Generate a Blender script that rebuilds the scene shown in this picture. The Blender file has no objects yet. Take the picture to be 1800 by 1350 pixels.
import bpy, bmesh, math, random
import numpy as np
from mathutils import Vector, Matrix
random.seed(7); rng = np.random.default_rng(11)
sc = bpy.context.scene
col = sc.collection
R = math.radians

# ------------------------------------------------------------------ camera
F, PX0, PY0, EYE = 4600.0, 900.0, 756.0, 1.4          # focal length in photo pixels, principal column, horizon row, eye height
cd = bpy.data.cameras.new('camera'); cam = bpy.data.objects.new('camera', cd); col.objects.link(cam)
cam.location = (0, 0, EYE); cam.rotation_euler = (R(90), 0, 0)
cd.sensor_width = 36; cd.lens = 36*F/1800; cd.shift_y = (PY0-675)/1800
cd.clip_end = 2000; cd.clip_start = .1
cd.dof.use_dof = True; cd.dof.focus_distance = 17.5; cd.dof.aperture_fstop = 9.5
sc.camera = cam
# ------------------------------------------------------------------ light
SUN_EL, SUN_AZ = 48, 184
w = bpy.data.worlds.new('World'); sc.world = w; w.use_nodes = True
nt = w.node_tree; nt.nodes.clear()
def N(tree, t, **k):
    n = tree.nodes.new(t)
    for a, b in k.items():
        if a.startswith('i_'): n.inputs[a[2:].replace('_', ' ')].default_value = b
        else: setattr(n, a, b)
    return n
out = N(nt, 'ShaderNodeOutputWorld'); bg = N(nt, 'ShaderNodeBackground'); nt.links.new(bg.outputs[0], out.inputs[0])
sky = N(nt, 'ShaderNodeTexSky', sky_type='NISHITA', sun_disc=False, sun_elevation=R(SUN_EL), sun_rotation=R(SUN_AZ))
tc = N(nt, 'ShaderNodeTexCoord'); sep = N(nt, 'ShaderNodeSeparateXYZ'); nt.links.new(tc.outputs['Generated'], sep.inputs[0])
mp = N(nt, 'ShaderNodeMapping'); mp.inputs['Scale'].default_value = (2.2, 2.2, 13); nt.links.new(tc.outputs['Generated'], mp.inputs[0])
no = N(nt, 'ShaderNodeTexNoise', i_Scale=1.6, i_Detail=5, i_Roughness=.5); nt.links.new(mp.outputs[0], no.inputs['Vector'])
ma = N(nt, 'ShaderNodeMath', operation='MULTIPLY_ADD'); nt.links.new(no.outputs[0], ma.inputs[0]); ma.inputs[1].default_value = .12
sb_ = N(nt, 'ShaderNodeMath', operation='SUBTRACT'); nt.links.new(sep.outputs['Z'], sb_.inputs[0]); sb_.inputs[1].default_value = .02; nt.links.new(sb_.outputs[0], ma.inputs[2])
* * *
What to work on: Quote exactly the first line of the data and every line after it through the one holding "R = math.radians".

Output for this task:
Generate a Blender script that rebuilds the scene shown in this picture. The Blender file has no objects yet. Take the picture to be 1800 by 1350 pixels.
import bpy, bmesh, math, random
import numpy as np
from mathutils import Vector, Matrix
random.seed(7); rng = np.random.default_rng(11)
sc = bpy.context.scene
col = sc.collection
R = math.radians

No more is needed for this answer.